▶ _Given instruction_:
Restate word for word the lines of the data below, from the first through the one that has "bg.inputs[0]); wn.links.new(bg.outputs[0], wo.inputs[0])".

▶ _Provided data_:

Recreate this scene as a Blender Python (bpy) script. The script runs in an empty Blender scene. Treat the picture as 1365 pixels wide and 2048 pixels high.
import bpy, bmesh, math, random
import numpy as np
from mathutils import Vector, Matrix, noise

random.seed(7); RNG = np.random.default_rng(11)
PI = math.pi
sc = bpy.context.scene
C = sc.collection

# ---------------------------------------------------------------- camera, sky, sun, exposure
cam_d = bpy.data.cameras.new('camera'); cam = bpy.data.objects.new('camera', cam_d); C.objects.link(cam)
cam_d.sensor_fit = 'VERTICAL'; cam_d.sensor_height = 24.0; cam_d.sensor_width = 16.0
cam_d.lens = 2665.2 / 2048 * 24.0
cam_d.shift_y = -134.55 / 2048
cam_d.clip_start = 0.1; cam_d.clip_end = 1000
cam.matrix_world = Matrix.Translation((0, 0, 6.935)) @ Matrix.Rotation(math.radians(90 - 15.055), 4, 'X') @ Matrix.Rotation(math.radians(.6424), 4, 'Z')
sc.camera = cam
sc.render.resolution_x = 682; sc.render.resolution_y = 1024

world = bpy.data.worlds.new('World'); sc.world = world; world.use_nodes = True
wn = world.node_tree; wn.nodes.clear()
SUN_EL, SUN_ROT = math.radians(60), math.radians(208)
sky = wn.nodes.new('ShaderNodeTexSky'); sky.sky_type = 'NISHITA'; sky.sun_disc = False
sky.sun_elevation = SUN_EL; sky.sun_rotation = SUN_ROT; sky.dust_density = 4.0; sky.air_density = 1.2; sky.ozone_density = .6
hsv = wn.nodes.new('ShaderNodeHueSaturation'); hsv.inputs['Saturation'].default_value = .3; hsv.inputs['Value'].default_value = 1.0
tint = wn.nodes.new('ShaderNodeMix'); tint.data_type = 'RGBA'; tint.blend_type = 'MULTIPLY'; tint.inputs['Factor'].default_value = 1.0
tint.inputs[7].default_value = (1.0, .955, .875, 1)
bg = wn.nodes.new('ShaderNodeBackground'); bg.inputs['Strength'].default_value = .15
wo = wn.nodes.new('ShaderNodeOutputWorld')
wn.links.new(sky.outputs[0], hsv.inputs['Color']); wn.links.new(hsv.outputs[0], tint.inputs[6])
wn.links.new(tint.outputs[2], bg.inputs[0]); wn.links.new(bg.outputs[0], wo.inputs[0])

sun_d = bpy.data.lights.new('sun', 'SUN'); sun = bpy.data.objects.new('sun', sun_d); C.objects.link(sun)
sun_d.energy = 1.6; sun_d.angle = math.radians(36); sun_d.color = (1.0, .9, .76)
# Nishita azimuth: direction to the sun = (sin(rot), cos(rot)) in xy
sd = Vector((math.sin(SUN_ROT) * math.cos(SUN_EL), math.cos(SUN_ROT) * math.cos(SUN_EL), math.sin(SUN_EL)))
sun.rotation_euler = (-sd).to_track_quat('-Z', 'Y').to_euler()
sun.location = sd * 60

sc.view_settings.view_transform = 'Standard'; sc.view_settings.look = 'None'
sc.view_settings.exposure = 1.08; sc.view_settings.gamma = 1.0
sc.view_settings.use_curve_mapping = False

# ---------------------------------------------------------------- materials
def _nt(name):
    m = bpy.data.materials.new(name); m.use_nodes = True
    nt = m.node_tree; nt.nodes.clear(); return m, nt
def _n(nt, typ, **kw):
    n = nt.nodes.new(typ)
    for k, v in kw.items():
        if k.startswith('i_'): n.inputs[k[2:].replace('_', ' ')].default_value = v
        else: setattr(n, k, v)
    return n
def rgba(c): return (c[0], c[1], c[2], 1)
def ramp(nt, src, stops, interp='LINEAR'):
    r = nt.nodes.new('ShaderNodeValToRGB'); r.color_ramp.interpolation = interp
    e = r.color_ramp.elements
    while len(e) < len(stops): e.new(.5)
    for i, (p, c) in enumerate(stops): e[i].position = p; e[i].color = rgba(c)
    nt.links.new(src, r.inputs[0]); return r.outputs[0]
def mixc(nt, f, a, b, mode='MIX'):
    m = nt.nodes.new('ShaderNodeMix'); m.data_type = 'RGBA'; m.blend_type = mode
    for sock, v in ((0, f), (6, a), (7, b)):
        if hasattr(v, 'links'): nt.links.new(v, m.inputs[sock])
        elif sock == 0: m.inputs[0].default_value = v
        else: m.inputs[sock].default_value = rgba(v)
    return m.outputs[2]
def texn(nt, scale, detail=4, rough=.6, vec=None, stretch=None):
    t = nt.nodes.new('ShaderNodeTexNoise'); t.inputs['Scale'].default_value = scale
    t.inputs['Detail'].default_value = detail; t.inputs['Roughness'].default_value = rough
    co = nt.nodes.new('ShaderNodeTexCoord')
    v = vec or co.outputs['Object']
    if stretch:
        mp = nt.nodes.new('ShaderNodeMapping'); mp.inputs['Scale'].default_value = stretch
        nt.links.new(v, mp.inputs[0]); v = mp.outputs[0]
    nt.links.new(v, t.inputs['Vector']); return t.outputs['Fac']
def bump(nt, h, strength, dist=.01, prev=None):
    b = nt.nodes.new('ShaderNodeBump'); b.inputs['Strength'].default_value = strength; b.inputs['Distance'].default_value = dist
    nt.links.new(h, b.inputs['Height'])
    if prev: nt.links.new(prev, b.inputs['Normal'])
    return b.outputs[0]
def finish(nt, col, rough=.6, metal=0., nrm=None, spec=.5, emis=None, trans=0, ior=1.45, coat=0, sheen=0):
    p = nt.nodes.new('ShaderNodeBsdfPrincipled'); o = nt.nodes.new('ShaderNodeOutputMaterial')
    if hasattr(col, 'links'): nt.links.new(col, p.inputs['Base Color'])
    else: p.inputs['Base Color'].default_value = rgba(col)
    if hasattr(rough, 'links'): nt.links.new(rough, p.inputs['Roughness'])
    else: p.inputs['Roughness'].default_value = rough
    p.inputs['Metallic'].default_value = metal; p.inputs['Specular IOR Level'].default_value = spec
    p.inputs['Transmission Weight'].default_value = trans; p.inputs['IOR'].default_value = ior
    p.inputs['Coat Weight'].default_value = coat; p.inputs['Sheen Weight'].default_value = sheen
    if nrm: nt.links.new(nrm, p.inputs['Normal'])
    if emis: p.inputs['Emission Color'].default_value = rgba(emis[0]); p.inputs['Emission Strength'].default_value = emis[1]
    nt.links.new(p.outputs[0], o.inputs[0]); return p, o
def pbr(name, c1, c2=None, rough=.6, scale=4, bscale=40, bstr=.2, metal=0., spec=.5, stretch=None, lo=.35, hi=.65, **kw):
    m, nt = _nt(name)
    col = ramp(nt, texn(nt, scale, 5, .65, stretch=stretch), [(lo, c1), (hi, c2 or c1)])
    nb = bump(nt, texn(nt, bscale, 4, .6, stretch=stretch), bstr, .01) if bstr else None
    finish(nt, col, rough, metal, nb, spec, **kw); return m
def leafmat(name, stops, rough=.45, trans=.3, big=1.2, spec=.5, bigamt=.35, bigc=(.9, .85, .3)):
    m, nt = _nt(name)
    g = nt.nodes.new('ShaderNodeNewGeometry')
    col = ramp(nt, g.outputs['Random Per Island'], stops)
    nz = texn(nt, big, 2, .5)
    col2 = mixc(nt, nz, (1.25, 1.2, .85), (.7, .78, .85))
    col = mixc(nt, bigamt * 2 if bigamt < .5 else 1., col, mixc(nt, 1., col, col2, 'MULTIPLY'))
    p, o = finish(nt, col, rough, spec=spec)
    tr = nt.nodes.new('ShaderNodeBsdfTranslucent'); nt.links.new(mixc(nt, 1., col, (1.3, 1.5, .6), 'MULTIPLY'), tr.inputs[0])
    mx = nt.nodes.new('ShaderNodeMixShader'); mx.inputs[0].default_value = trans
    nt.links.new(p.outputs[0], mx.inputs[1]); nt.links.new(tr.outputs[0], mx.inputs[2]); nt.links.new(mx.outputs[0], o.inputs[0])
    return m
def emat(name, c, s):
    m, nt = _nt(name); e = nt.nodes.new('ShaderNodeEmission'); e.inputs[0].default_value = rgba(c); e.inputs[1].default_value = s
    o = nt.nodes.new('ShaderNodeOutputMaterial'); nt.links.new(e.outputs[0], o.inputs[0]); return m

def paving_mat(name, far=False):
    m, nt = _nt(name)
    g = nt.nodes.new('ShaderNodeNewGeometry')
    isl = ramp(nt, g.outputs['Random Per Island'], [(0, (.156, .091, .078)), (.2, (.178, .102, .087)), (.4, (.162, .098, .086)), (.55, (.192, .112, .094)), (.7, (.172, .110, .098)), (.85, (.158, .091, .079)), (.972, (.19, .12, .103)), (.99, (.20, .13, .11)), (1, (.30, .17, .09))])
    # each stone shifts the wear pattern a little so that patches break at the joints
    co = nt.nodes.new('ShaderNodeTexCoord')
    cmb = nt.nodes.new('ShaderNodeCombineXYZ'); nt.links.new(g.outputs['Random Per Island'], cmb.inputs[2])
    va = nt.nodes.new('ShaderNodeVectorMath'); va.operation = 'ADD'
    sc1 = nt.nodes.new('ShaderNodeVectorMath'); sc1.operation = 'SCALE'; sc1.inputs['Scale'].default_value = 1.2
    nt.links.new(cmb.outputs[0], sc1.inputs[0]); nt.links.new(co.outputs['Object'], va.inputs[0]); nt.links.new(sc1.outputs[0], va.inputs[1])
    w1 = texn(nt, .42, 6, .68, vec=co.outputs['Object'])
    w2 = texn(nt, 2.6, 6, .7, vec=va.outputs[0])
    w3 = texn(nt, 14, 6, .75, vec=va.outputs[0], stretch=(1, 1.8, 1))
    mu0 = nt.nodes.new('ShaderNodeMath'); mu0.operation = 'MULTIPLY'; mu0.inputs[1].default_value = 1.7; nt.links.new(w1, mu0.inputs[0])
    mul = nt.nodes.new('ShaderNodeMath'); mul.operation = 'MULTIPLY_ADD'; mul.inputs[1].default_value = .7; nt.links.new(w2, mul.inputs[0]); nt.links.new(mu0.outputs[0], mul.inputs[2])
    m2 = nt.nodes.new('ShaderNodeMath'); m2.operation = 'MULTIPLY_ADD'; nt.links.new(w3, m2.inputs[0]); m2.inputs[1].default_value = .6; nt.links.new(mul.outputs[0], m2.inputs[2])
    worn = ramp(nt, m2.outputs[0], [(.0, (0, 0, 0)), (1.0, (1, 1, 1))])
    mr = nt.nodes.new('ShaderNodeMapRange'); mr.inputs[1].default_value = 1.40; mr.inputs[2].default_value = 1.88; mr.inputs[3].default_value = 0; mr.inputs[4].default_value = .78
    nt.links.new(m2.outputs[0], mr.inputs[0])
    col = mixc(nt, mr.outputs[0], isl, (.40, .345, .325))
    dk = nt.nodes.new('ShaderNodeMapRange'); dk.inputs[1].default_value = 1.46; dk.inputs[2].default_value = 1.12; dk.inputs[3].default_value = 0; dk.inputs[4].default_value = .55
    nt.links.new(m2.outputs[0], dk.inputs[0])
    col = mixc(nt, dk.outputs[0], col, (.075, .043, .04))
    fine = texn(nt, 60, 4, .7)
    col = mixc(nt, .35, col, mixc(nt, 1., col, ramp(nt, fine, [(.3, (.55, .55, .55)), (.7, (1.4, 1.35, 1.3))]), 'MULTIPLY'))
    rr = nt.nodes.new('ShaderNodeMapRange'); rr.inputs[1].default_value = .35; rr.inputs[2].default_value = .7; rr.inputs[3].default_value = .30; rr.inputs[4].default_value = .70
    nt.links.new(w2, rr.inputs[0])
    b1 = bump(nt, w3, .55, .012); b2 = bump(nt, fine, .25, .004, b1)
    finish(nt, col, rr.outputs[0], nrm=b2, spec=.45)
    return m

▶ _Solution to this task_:
Recreate this scene as a Blender Python (bpy) script. The script runs in an empty Blender scene. Treat the picture as 1365 pixels wide and 2048 pixels high.
import bpy, bmesh, math, random
import numpy as np
from mathutils import Vector, Matrix, noise

random.seed(7); RNG = np.random.default_rng(11)
PI = math.pi
sc = bpy.context.scene
C = sc.collection

# ---------------------------------------------------------------- camera, sky, sun, exposure
cam_d = bpy.data.cameras.new('camera'); cam = bpy.data.objects.new('camera', cam_d); C.objects.link(cam)
cam_d.sensor_fit = 'VERTICAL'; cam_d.sensor_height = 24.0; cam_d.sensor_width = 16.0
cam_d.lens = 2665.2 / 2048 * 24.0
cam_d.shift_y = -134.55 / 2048
cam_d.clip_start = 0.1; cam_d.clip_end = 1000
cam.matrix_world = Matrix.Translation((0, 0, 6.935)) @ Matrix.Rotation(math.radians(90 - 15.055), 4, 'X') @ Matrix.Rotation(math.radians(.6424), 4, 'Z')
sc.camera = cam
sc.render.resolution_x = 682; sc.render.resolution_y = 1024

world = bpy.data.worlds.new('World'); sc.world = world; world.use_nodes = True
wn = world.node_tree; wn.nodes.clear()
SUN_EL, SUN_ROT = math.radians(60), math.radians(208)
sky = wn.nodes.new('ShaderNodeTexSky'); sky.sky_type = 'NISHITA'; sky.sun_disc = False
sky.sun_elevation = SUN_EL; sky.sun_rotation = SUN_ROT; sky.dust_density = 4.0; sky.air_density = 1.2; sky.ozone_density = .6
hsv = wn.nodes.new('ShaderNodeHueSaturation'); hsv.inputs['Saturation'].default_value = .3; hsv.inputs['Value'].default_value = 1.0
tint = wn.nodes.new('ShaderNodeMix'); tint.data_type = 'RGBA'; tint.blend_type = 'MULTIPLY'; tint.inputs['Factor'].default_value = 1.0
tint.inputs[7].default_value = (1.0, .955, .875, 1)
bg = wn.nodes.new('ShaderNodeBackground'); bg.inputs['Strength'].default_value = .15
wo = wn.nodes.new('ShaderNodeOutputWorld')
wn.links.new(sky.outputs[0], hsv.inputs['Color']); wn.links.new(hsv.outputs[0], tint.inputs[6])
wn.links.new(tint.outputs[2], bg.inputs[0]); wn.links.new(bg.outputs[0], wo.inputs[0])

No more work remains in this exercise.